[Entries with scene source code]

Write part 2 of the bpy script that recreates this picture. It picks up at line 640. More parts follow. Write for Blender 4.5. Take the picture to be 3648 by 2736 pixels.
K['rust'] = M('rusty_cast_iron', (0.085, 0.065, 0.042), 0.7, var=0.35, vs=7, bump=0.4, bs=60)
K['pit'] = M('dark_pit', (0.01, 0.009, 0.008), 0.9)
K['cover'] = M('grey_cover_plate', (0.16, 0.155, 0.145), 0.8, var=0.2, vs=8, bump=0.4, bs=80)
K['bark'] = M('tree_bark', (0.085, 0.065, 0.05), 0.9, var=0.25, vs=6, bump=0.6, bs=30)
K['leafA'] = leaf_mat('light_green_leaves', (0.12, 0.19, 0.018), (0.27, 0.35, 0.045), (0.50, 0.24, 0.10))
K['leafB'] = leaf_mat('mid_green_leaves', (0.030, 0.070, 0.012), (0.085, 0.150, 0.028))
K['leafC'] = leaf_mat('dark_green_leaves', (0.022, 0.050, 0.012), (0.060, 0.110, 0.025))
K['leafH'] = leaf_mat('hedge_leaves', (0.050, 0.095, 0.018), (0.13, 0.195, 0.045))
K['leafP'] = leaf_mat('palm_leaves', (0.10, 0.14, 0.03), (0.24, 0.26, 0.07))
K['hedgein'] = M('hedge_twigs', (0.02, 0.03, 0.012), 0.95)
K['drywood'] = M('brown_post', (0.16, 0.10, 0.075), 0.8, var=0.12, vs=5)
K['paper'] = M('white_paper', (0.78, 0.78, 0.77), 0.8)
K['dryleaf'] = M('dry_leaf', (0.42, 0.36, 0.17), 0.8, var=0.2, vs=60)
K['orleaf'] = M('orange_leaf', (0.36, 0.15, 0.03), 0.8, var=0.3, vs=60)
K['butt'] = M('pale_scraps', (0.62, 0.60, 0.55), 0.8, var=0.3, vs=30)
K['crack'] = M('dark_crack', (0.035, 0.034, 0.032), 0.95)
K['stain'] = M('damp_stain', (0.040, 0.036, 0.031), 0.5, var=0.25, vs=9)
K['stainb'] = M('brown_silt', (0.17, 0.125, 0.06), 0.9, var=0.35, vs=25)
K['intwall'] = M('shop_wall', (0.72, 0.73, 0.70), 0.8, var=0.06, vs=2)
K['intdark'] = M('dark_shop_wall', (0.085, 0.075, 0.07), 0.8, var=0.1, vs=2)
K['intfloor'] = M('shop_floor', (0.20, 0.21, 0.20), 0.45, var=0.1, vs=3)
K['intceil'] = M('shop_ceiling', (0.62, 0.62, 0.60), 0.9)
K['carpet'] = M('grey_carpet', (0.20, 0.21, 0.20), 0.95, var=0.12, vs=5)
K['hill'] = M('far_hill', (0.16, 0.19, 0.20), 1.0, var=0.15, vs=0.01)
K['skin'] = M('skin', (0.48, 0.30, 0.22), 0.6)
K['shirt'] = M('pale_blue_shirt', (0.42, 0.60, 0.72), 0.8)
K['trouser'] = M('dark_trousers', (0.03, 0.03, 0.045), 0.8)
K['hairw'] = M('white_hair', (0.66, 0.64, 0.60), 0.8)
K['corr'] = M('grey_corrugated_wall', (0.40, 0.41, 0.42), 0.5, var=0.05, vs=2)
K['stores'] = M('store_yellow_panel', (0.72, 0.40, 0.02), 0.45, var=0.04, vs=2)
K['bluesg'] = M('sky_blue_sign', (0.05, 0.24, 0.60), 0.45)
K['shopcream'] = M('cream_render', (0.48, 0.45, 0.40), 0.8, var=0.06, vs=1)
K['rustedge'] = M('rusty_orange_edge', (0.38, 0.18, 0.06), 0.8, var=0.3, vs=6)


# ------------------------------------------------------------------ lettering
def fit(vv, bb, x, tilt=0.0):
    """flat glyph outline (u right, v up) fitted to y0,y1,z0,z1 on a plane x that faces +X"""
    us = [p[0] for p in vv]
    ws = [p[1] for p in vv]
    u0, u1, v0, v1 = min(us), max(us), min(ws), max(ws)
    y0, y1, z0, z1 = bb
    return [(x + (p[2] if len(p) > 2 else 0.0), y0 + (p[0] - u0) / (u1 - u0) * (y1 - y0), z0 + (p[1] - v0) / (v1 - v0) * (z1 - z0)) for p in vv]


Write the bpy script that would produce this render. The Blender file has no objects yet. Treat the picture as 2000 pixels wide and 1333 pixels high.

# Task statement:
Copy out the full listing exactly.

# Exercise output:
Write part 2 of the bpy script that recreates this picture. It picks up at line 640. More parts follow. Write for Blender 4.5. Take the picture to be 3648 by 2736 pixels.
K['rust'] = M('rusty_cast_iron', (0.085, 0.065, 0.042), 0.7, var=0.35, vs=7, bump=0.4, bs=60)
K['pit'] = M('dark_pit', (0.01, 0.009, 0.008), 0.9)
K['cover'] = M('grey_cover_plate', (0.16, 0.155, 0.145), 0.8, var=0.2, vs=8, bump=0.4, bs=80)
K['bark'] = M('tree_bark', (0.085, 0.065, 0.05), 0.9, var=0.25, vs=6, bump=0.6, bs=30)
K['leafA'] = leaf_mat('light_green_leaves', (0.12, 0.19, 0.018), (0.27, 0.35, 0.045), (0.50, 0.24, 0.10))
K['leafB'] = leaf_mat('mid_green_leaves', (0.030, 0.070, 0.012), (0.085, 0.150, 0.028))
K['leafC'] = leaf_mat('dark_green_leaves', (0.022, 0.050, 0.012), (0.060, 0.110, 0.025))
K['leafH'] = leaf_mat('hedge_leaves', (0.050, 0.095, 0.018), (0.13, 0.195, 0.045))
K['leafP'] = leaf_mat('palm_leaves', (0.10, 0.14, 0.03), (0.24, 0.26, 0.07))
K['hedgein'] = M('hedge_twigs', (0.02, 0.03, 0.012), 0.95)
K['drywood'] = M('brown_post', (0.16, 0.10, 0.075), 0.8, var=0.12, vs=5)
K['paper'] = M('white_paper', (0.78, 0.78, 0.77), 0.8)
K['dryleaf'] = M('dry_leaf', (0.42, 0.36, 0.17), 0.8, var=0.2, vs=60)
K['orleaf'] = M('orange_leaf', (0.36, 0.15, 0.03), 0.8, var=0.3, vs=60)
K['butt'] = M('pale_scraps', (0.62, 0.60, 0.55), 0.8, var=0.3, vs=30)
K['crack'] = M('dark_crack', (0.035, 0.034, 0.032), 0.95)
K['stain'] = M('damp_stain', (0.040, 0.036, 0.031), 0.5, var=0.25, vs=9)
K['stainb'] = M('brown_silt', (0.17, 0.125, 0.06), 0.9, var=0.35, vs=25)
K['intwall'] = M('shop_wall', (0.72, 0.73, 0.70), 0.8, var=0.06, vs=2)
K['intdark'] = M('dark_shop_wall', (0.085, 0.075, 0.07), 0.8, var=0.1, vs=2)
K['intfloor'] = M('shop_floor', (0.20, 0.21, 0.20), 0.45, var=0.1, vs=3)
K['intceil'] = M('shop_ceiling', (0.62, 0.62, 0.60), 0.9)
K['carpet'] = M('grey_carpet', (0.20, 0.21, 0.20), 0.95, var=0.12, vs=5)
K['hill'] = M('far_hill', (0.16, 0.19, 0.20), 1.0, var=0.15, vs=0.01)
K['skin'] = M('skin', (0.48, 0.30, 0.22), 0.6)
K['shirt'] = M('pale_blue_shirt', (0.42, 0.60, 0.72), 0.8)
K['trouser'] = M('dark_trousers', (0.03, 0.03, 0.045), 0.8)
K['hairw'] = M('white_hair', (0.66, 0.64, 0.60), 0.8)
K['corr'] = M('grey_corrugated_wall', (0.40, 0.41, 0.42), 0.5, var=0.05, vs=2)
K['stores'] = M('store_yellow_panel', (0.72, 0.40, 0.02), 0.45, var=0.04, vs=2)
K['bluesg'] = M('sky_blue_sign', (0.05, 0.24, 0.60), 0.45)
K['shopcream'] = M('cream_render', (0.48, 0.45, 0.40), 0.8, var=0.06, vs=1)
K['rustedge'] = M('rusty_orange_edge', (0.38, 0.18, 0.06), 0.8, var=0.3, vs=6)


# ------------------------------------------------------------------ lettering
def fit(vv, bb, x, tilt=0.0):
    """flat glyph outline (u right, v up) fitted to y0,y1,z0,z1 on a plane x that faces +X"""
    us = [p[0] for p in vv]
    ws = [p[1] for p in vv]
    u0, u1, v0, v1 = min(us), max(us), min(ws), max(ws)
    y0, y1, z0, z1 = bb
    return [(x + (p[2] if len(p) > 2 else 0.0), y0 + (p[0] - u0) / (u1 - u0) * (y1 - y0), z0 + (p[1] - v0) / (v1 - v0) * (z1 - z0)) for p in vv]


Write the bpy script that would produce this render. The Blender file has no objects yet. Treat the picture as 2000 pixels wide and 1333 pixels high.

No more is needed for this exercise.